NMEA 0183 wiring, why it bugs me

NMEA 0183 mess

OK, I admit that at least half of the hideous mess above is the fault of yours truly, being sloppy with a temporary install, in this case interfacing a DSC VHF, a GPS, and an AIS receiver all to a Garmin 3210 (possible because it has two 0183 ports, plus a NMEA 0183Northstar Stylespecial Garmin GPS port). But I also blame the standard itself, or non standard really, since there is no common plug, let alone standard wire colors (so you’re delighted to come across nice labelling like Northstar’s at right), or even a uniform nomenclature. Plus the typical bare wires are fine gauge, making them hard to handle and hard to secure strongly. Finally, the variable way the negative side of an 0183 data IN or OUT wire pair works—sometimes wired to its negative OUT/IN opposite, sometimes wired to ground, sometimes not wired to anything—further confuses things, and often  means that there’s a partial crossover between the power connection strip (upper left) and the data strip. The photo below, and bigger here, shows how this can all be neatly done, in this case by pros, but it’s still a bit fragile, I think, and it’s going cost you time or money. The chaos and complications of NMEA 0183 wiring make the rugged NMEA 2000 combined data/power cable scheme look very, very good.

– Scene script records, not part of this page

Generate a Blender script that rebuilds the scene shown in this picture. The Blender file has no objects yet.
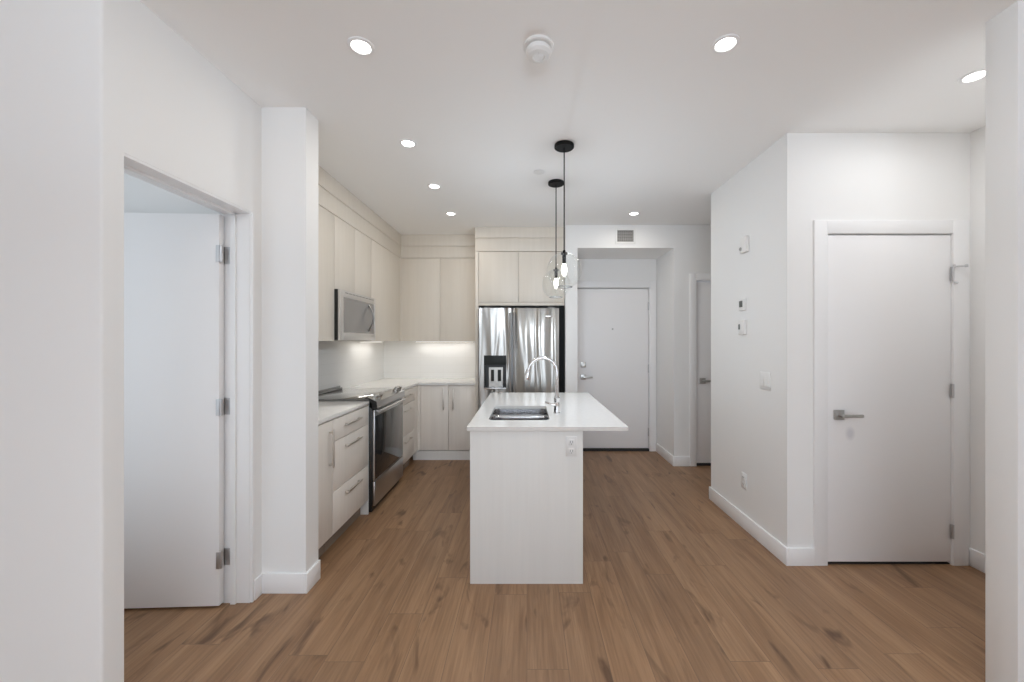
import bpy, bmesh, math, random
from mathutils import Vector, Matrix

S = bpy.context.scene
COL = S.collection
PI = math.pi
random.seed(4)

# ------------------------------------------------------------------ camera
cam_data = bpy.data.cameras.new('camera')
cam_data.sensor_width = 36.0
cam_data.lens = 36.0 * 400.0 / 1024.0
cam_data.shift_x = -15.0 / 1024.0
cam_data.clip_start = 0.02
cam = bpy.data.objects.new('camera', cam_data)
cam.location = (0, 0, 1.42)
cam.rotation_euler = (PI / 2, 0, 0)
COL.objects.link(cam)
S.camera = cam

# ------------------------------------------------------------------ world, exposure
world = bpy.data.worlds.new('daylight_sky')
S.world = world
world.use_nodes = True
world.node_tree.nodes['Background'].inputs[0].default_value = (0.72, 0.82, 1.0, 1)
world.node_tree.nodes['Background'].inputs[1].default_value = 1.0
S.view_settings.view_transform = 'Standard'
S.view_settings.look = 'None'
S.view_settings.gamma = 1.0
S.view_settings.use_curve_mapping = False
S.view_settings.exposure = -0.12
S.cycles.max_bounces = 14
S.cycles.diffuse_bounces = 10
S.cycles.glossy_bounces = 4
S.cycles.transparent_max_bounces = 12
S.cycles.caustics_reflective = False
S.cycles.caustics_refractive = False
S.cycles.sample_clamp_indirect = 4.0


def lamp_area(name, loc, rot, sx, sy, power, color, shape='RECTANGLE', parent=None, spread=PI):
    l = bpy.data.lights.new(name, 'AREA')
    l.shape = shape
    l.size = sx
    l.size_y = sy
    l.energy = power
    l.color = color
    l.spread = spread
    o = bpy.data.objects.new(name, l)
    o.location = loc
    o.rotation_euler = rot
    if parent is not None:
        o.parent = parent
    COL.objects.link(o)
    return o


DAY = (0.84, 0.93, 1.02)
WARM = (1.02, 0.96, 0.87)
# daylight entering the living room through its window (behind the camera)
for _x in (-1.895, -0.52, 0.88, 2.275):
    lamp_area('window_daylight', (_x, -6.92, 1.45), (PI / 2 + 0.04, 0, 0), 1.28, 2.16, 33, DAY)
# added unseen fill lamp that brightens the open leaf in the side room
lamp_area('added_side_room_fill', (-2.45, 1.505, 1.55), (PI / 2, 0, 0), 1.5, 2.3, 5.6, DAY)
# added unseen fill lamp behind the camera, aimed up to bounce off the ceiling
lamp_area('added_ceiling_fill', (0.2, -1.3, 1.85), (PI, 0, 0), 0.9, 0.9, 112, (0.85, 0.965, 1.08))
RECESSED_W = 2.15
UNDER_CABINET_W = 0.72
PENDANT_W = 11.5


# ------------------------------------------------------------------ materials
def mat(name, color, rough=0.5, metal=0.0, spec=0.5, coat=0.0):
    m = bpy.data.materials.new(name)
    m.use_nodes = True
    b = m.node_tree.nodes['Principled BSDF']
    b.inputs['Base Color'].default_value = (*color, 1)
    b.inputs['Roughness'].default_value = rough
    b.inputs['Metallic'].default_value = metal
    b.inputs['Specular IOR Level'].default_value = spec
    b.inputs['Coat Weight'].default_value = coat
    return m


def nodes(m):
    return m.node_tree.nodes, m.node_tree.links, m.node_tree.nodes['Principled BSDF']


def add_noise_bump(m, scale=(200, 200, 200), strength=0.05, detail=2.0, dist=0.002):
    n, l, b = nodes(m)
    tc = n.new('ShaderNodeTexCoord')
    mp = n.new('ShaderNodeMapping')
    mp.inputs['Scale'].default_value = scale
    ns = n.new('ShaderNodeTexNoise')
    ns.inputs['Scale'].default_value = 1.0
    ns.inputs['Detail'].default_value = detail
    bp = n.new('ShaderNodeBump')
    bp.inputs['Strength'].default_value = strength
    bp.inputs['Distance'].default_value = dist
    l.new(tc.outputs['Object'], mp.inputs['Vector'])
    l.new(mp.outputs[0], ns.inputs['Vector'])
    l.new(ns.outputs['Fac'], bp.inputs['Height'])
    l.new(bp.outputs[0], b.inputs['Normal'])
    return ns


def add_grain(m, c1, c2, scale, detail=4.0, lo=0.35, hi=0.65):
    n, l, b = nodes(m)
    tc = n.new('ShaderNodeTexCoord')
    mp = n.new('ShaderNodeMapping')
    mp.inputs['Scale'].default_value = scale
    ns = n.new('ShaderNodeTexNoise')
    ns.inputs['Scale'].default_value = 1.0
    ns.inputs['Detail'].default_value = detail
    cr = n.new('ShaderNodeValToRGB')
    cr.color_ramp.elements[0].position = lo
    cr.color_ramp.elements[1].position = hi
    cr.color_ramp.elements[0].color = (*c1, 1)
    cr.color_ramp.elements[1].color = (*c2, 1)
    l.new(tc.outputs['Object'], mp.inputs['Vector'])
    l.new(mp.outputs[0], ns.inputs['Vector'])
    l.new(ns.outputs['Fac'], cr.inputs['Fac'])
    l.new(cr.outputs['Color'], b.inputs['Base Color'])


M = {}
M['paint'] = mat('white_wall_paint', (0.85, 0.85, 0.845), 0.6, spec=0.3)
add_noise_bump(M['paint'], (120, 120, 120), 0.03)
M['ceiling'] = mat('white_ceiling_paint', (0.93, 0.93, 0.925), 0.8, spec=0.2)
add_noise_bump(M['ceiling'], (150, 150, 150), 0.04)
M['trim'] = mat('white_trim_paint', (0.86, 0.86, 0.865), 0.4)
M['door'] = mat('white_door_paint', (0.875, 0.87, 0.875), 0.42)
add_noise_bump(M['door'], (60, 60, 8), 0.02)
M['upper'] = mat('cream_cabinet_laminate', (0.72, 0.69, 0.63), 0.45)
add_grain(M['upper'], (0.745, 0.695, 0.62), (0.77, 0.72, 0.645), (30, 30, 1.6))
M['base'] = mat('greige_cabinet_laminate', (0.66, 0.63, 0.585), 0.45)
add_grain(M['base'], (0.775, 0.73, 0.675), (0.81, 0.765, 0.71), (30, 30, 1.6))
M['island'] = mat('pale_island_laminate', (0.76, 0.765, 0.745), 0.45)
add_grain(M['island'], (0.755, 0.755, 0.735), (0.775, 0.775, 0.755), (40, 40, 1.5))
M['quartz'] = mat('white_quartz', (0.78, 0.775, 0.76), 0.16)
add_grain(M['quartz'], (0.765, 0.76, 0.745), (0.80, 0.795, 0.78), (35, 35, 35))
M['steel'] = mat('brushed_stainless', (0.56, 0.56, 0.565), 0.28, 1.0)
M['steel_dark'] = mat('dark_stainless', (0.30, 0.30, 0.305), 0.35, 1.0)
M['pull'] = mat('brushed_nickel_pull', (0.70, 0.66, 0.61), 0.38, 1.0)
M['sink'] = mat('polished_sink_steel', (0.66, 0.66, 0.67), 0.16, 1.0)
M['nickel'] = mat('satin_nickel', (0.52, 0.515, 0.50), 0.3, 1.0)
M['hinge'] = mat('hinge_steel', (0.60, 0.60, 0.61), 0.35, 1.0)
M['chrome'] = mat('chrome', (0.82, 0.82, 0.83), 0.08, 1.0)
M['black'] = mat('black_enamel', (0.012, 0.012, 0.012), 0.35)
M['black_matte'] = mat('matte_black_metal', (0.005, 0.005, 0.005), 0.6, spec=0.2)
M['threshold_and_gap_shade'] = mat('dark_threshold_and_gap_shade', (0.02, 0.018, 0.018), 0.7)  # entry threshold colour, also the painted shade of the door gaps
M['glass_black'] = mat('black_oven_glass', (0.02, 0.021, 0.022), 0.06, 0, 0.6, 0.15)
M['cooktop'] = mat('black_ceramic_glass', (0.06, 0.06, 0.06), 0.10, 0, 1.0, 1.0)
M['plastic'] = mat('white_plastic', (0.80, 0.80, 0.79), 0.35)
M['plastic_grey'] = mat('grey_plastic', (0.20, 0.20, 0.20), 0.5)
M['rubber'] = mat('dark_grey_rubber', (0.025, 0.027, 0.026), 0.5, spec=0.25)
M['mw_frame'] = mat('bright_satin_steel', (0.74, 0.73, 0.72), 0.42, 0.85)
M['lcd'] = mat('grey_lcd', (0.12, 0.13, 0.12), 0.3)
M['vent'] = mat('vent_slats_grey', (0.34, 0.33, 0.32), 0.5)
M['vent_dark'] = mat('vent_duct_dark', (0.06, 0.06, 0.06), 0.9)
M['toe'] = mat('toe_kick_brown_shadow_board', (0.24, 0.19, 0.15), 0.7)
M['mw_window'] = mat('microwave_window_grey', (0.36, 0.36, 0.365), 0.22, 0.55)


def emission(name, color, strength):
    m = bpy.data.materials.new(name)
    m.use_nodes = True
    n = m.node_tree.nodes
    n.clear()
    e = n.new('ShaderNodeEmission')
    e.inputs[0].default_value = (*color, 1)
    e.inputs[1].default_value = strength
    o = n.new('ShaderNodeOutputMaterial')
    m.node_tree.links.new(e.outputs[0], o.inputs[0])
    return m


M['lens'] = emission('lit_light_lens', (1.0, 0.98, 0.95), 12.0)
M['bulb'] = emission('lit_bulb', (1.0, 0.95, 0.86), 6.0)
M['led'] = emission('lit_led_strip', (1.0, 0.95, 0.88), 5.0)


def glass_clear():
    m = bpy.data.materials.new('clear_globe_glass')
    m.use_nodes = True
    n, l = m.node_tree.nodes, m.node_tree.links
    n.clear()
    o = n.new('ShaderNodeOutputMaterial')
    t = n.new('ShaderNodeBsdfTransparent')
    t.inputs[0].default_value = (0.965, 0.975, 0.972, 1)
    g = n.new('ShaderNodeBsdfGlossy')
    g.inputs['Roughness'].default_value = 0.03
    g.inputs[0].default_value = (1, 1, 1, 1)
    lw = n.new('ShaderNodeLayerWeight')
    lw.inputs[0].default_value = 0.5
    pw = n.new('ShaderNodeMath')
    pw.operation = 'POWER'
    pw.inputs[1].default_value = 4.0
    f = n.new('ShaderNodeMath')
    f.operation = 'MULTIPLY_ADD'
    f.inputs[1].default_value = 0.75
    f.inputs[2].default_value = 0.05
    l.new(lw.outputs['Facing'], pw.inputs[0])
    l.new(pw.outputs[0], f.inputs[0])
    mx = n.new('ShaderNodeMixShader')
    l.new(f.outputs[0], mx.inputs[0])
    l.new(t.outputs[0], mx.inputs[1])
    l.new(g.outputs[0], mx.inputs[2])
    l.new(mx.outputs[0], o.inputs[0])
    return m


M['glass'] = glass_clear()


def steel_wavy():
    m = mat('rippled_brushed_fridge_steel', (0.43, 0.42, 0.40), 0.30, 1.0)
    n, l, b = nodes(m)
    tc = n.new('ShaderNodeTexCoord')
    mp = n.new('ShaderNodeMapping')
    mp.inputs['Scale'].default_value = (7.5, 7.5, 0.6)
    ns = n.new('ShaderNodeTexNoise')
    ns.inputs['Scale'].default_value = 1.0
    ns.inputs['Detail'].default_value = 1.0
    ns.inputs['Distortion'].default_value = 0.7
    bp = n.new('ShaderNodeBump')
    bp.inputs['Strength'].default_value = 1.0
    bp.inputs['Distance'].default_value = 0.06
    l.new(tc.outputs['Object'], mp.inputs['Vector'])
    l.new(mp.outputs[0], ns.inputs['Vector'])
    l.new(ns.outputs['Fac'], bp.inputs['Height'])
    l.new(bp.outputs[0], b.inputs['Normal'])
    return m


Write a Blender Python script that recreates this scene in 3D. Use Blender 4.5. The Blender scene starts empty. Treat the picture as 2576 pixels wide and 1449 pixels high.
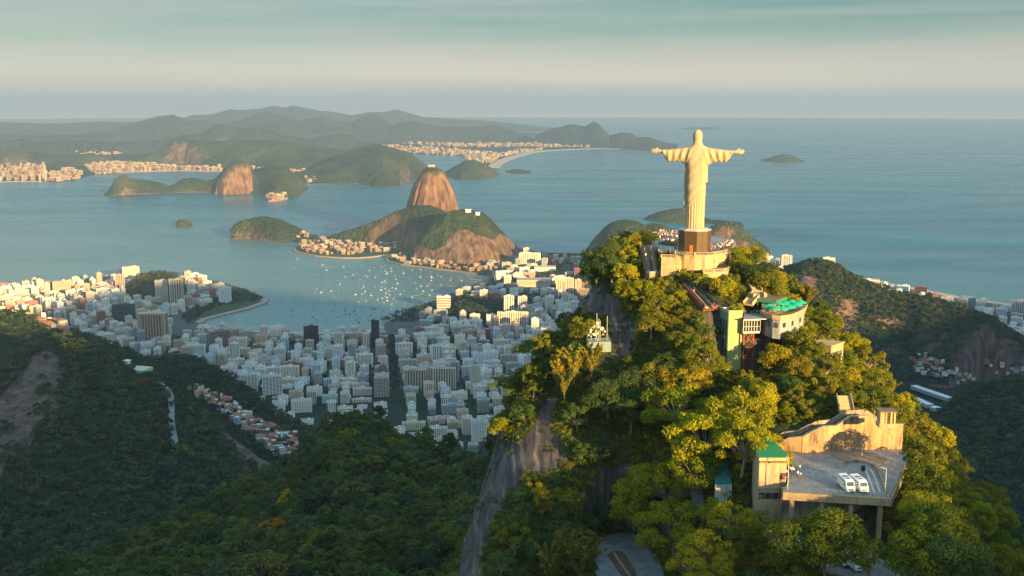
import bpy, math, random, colorsys
import numpy as np
from mathutils import Vector, Matrix
from mathutils.bvhtree import BVHTree
R = math.radians
scene = bpy.context.scene
COL = scene.collection

# ------------------------------------------------------------------ camera
CZ, FPX, PITCH = 750.0, 2700.0, 9.9          # camera height (m), focal length and pitch; map drawn in 2576 x 1449 units
cam_d = bpy.data.cameras.new('camera'); cam = bpy.data.objects.new('camera', cam_d); COL.objects.link(cam)
cam.location = (0, 0, CZ); cam.rotation_euler = (R(90 - PITCH), 0, 0)
cam_d.sensor_width = 36; cam_d.lens = 36 * FPX / 2576; cam_d.clip_start = 1; cam_d.clip_end = 400000
scene.camera = cam
# ------------------------------------------------------------------ sun, sky, exposure
SUN_EL, SUN_SIDE = 10.0, 33.0                  # degrees above the horizon; degrees to the right of straight behind the camera
sd = bpy.data.lights.new('sun', 'SUN'); sun = bpy.data.objects.new('sun', sd); COL.objects.link(sun)
sd.energy = 4.2; sd.angle = R(0.5); sd.color = (1.0, 0.65, 0.25)
to_sun = Vector((math.sin(R(SUN_SIDE)) * math.cos(R(SUN_EL)), -math.cos(R(SUN_SIDE)) * math.cos(R(SUN_EL)), math.sin(R(SUN_EL))))
sun.rotation_euler = to_sun.to_track_quat('Z', 'Y').to_euler()
scene.view_settings.view_transform = 'Standard'; scene.view_settings.look = 'None'
scene.view_settings.exposure = 2.1; scene.view_settings.gamma = 1.0
scene.cycles.volume_bounces = 1; scene.cycles.max_bounces = 6; scene.cycles.diffuse_bounces = 3
scene.cycles.glossy_bounces = 2; scene.cycles.transmission_bounces = 3; scene.cycles.transparent_max_bounces = 6
scene.cycles.caustics_reflective = False; scene.cycles.caustics_refractive = False
scene.cycles.sample_clamp_indirect = 4

def N(nt, typ, **kw):
    n = nt.nodes.new(typ)
    for k, v in kw.items():
        if k[0] == '_': n.inputs[k[1:].replace('_', ' ')].default_value = v
        elif k[0] == 'i' and k[1:].isdigit(): n.inputs[int(k[1:])].default_value = v
        else: setattr(n, k, v)
    return n
def ramp(nt, stops, interp='LINEAR'):
    n = nt.nodes.new('ShaderNodeValToRGB'); e = n.color_ramp.elements; n.color_ramp.interpolation = interp
    while len(e) > 1: e.remove(e[-1])
    e[0].position = stops[0][0]; e[0].color = tuple(stops[0][1]) + (1,)
    for p, c in stops[1:]:
        x = e.new(p); x.color = tuple(c) + (1,)
    return n
def g3(v): return (v, v, v)

world = bpy.data.worlds.new('World'); scene.world = world; world.use_nodes = True
nt = world.node_tree; nt.nodes.clear(); L = nt.links.new
tc = N(nt, 'ShaderNodeTexCoord'); sep = N(nt, 'ShaderNodeSeparateXYZ'); L(tc.outputs['Generated'], sep.inputs[0])
mz = N(nt, 'ShaderNodeMath', operation='MAXIMUM', i1=0.0)
az = N(nt, 'ShaderNodeMath', operation='ADD', i1=0.03); L(sep.outputs[2], az.inputs[0]); L(az.outputs[0], mz.inputs[0])
cmb = N(nt, 'ShaderNodeCombineXYZ'); L(sep.outputs[0], cmb.inputs[0]); L(sep.outputs[1], cmb.inputs[1]); L(mz.outputs[0], cmb.inputs[2])
sky = N(nt, 'ShaderNodeTexSky', sky_type='NISHITA', sun_disc=False)
sky.sun_elevation = R(SUN_EL); sky.sun_rotation = math.atan2(to_sun.x, to_sun.y); sky.altitude = 700; sky.air_density = 1.0; sky.dust_density = 1.5
L(cmb.outputs[0], sky.inputs[0])
bg1 = N(nt, 'ShaderNodeBackground', _Strength=0.05); L(sky.outputs[0], bg1.inputs[0])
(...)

NMEA 0183 pro job copyright Panbo

Ben Ellison

Ben Ellison

Panbo editor, publisher & chief bottlewasher from 4/2005 until 8/2018, and now pleased to have Ben Stein as a very able publisher, webmaster, and editing colleague. Please don't regard him as an "expert"; he's getting quite old and thinks that "fadiddling fumble-putz" is a more accurate description.

5 Responses

  1. Jim Hebert Jim Hebert says:

    I completely agree with your observations. It is usually not too difficult to connect the (+) phase outputs to the appropriate inputs, but handling the signal grounds or the (-) phase outputs and inputs can be very confusing. I suspect that some manufacturers have provided unbalanced or single-ended outputs yet have marked the signal ground with a (-), implying a differential output and adding to the confusion of how to properly connect them.
    When you add other variables to the interconnection, such as baud rate, it can be come even more frustrating.
    My current NMEA-0183 interconnections resemble yours, although slightly neater.

  2. Mike says:

    NMEA-0183 does specify a baud rate so that should not be a variable. Most of the time you can wire the NMEA (-) to ground on both sides, the transmit and the receive units, that is unless isolation is actually required (NMEA is supposed to be opto isolated.) Then one wire is required from the power strip to the comms strip and you can connect the negitives of all units into it. NMEA 2000 might not be the answer that people think as it is not really widely supported even now, there are still many units without it and of course all the existing units out there. NMEA 0183 will be with us for a long time to come I think.

  3. ibsailn says:

    I am about to rewire our NMEA-0183 system to add a multiplexer for wind instrumentation and future AIS support and am having a bear of a time finding appropriate 4-conductor shielded cable. I have 2-conductor shielded for my NMEA listeners, but I need 4-conductor for the 2-way communicators (computers & VHF Radio) and I can’t seem to find it anywhere anymore. I could go with un-shielded in which case I would probably choose to use CAT-6 UTP cable as at least the twist rates will cut down on interference, but I would prefer a sheilded cable as it runs by the SSB and VHF radio’s. What do you guys use for old school NMEA-0183 systems?

  4. CharlieJ says:

    Pacer Marine stocks two pair cable with an overall shield p/n: M22/2PRF and a two pair cable with each pair individually shielded and an overall shield p/n: M22/2PRIF
    Contact Pacer Marine at 941.378.5774 and ask for Bill Ensinger…tell him Charlie sent you!
    JTB Marine Corp.

  5. Keith says:

    I have worked the commercial marine electronics field for some 30 years and disagree with your argument. Once the professional approach is followed NMEA 0183 is a better system to me. First neatness always is important, not just for looks but the integrity of the connections. Last thing I want is to begin working on a wiring mess like you show and have wires pop off because they are not secured. Second only the toy electronics uses single wire and DC ground, that is just asking for trouble. As for no standard plug or connector, that provides ultimate flexibility in connecting, no plugs to match up or terminators required. The baud rate should be available from the equipment manual, then set accordingly. There usually are only two baud rates used 4800 low speed and 38,400 high speed. A laptop with a simple data reader can check the data, confirm sentences and baud rate. Once there is a problem on the NMEA2000 backbone it can shut down the whole network. Then you must disconnect plugs while keeping the terminations in place until the defective part is found. Or invest in an expensive NMEA2000 meter.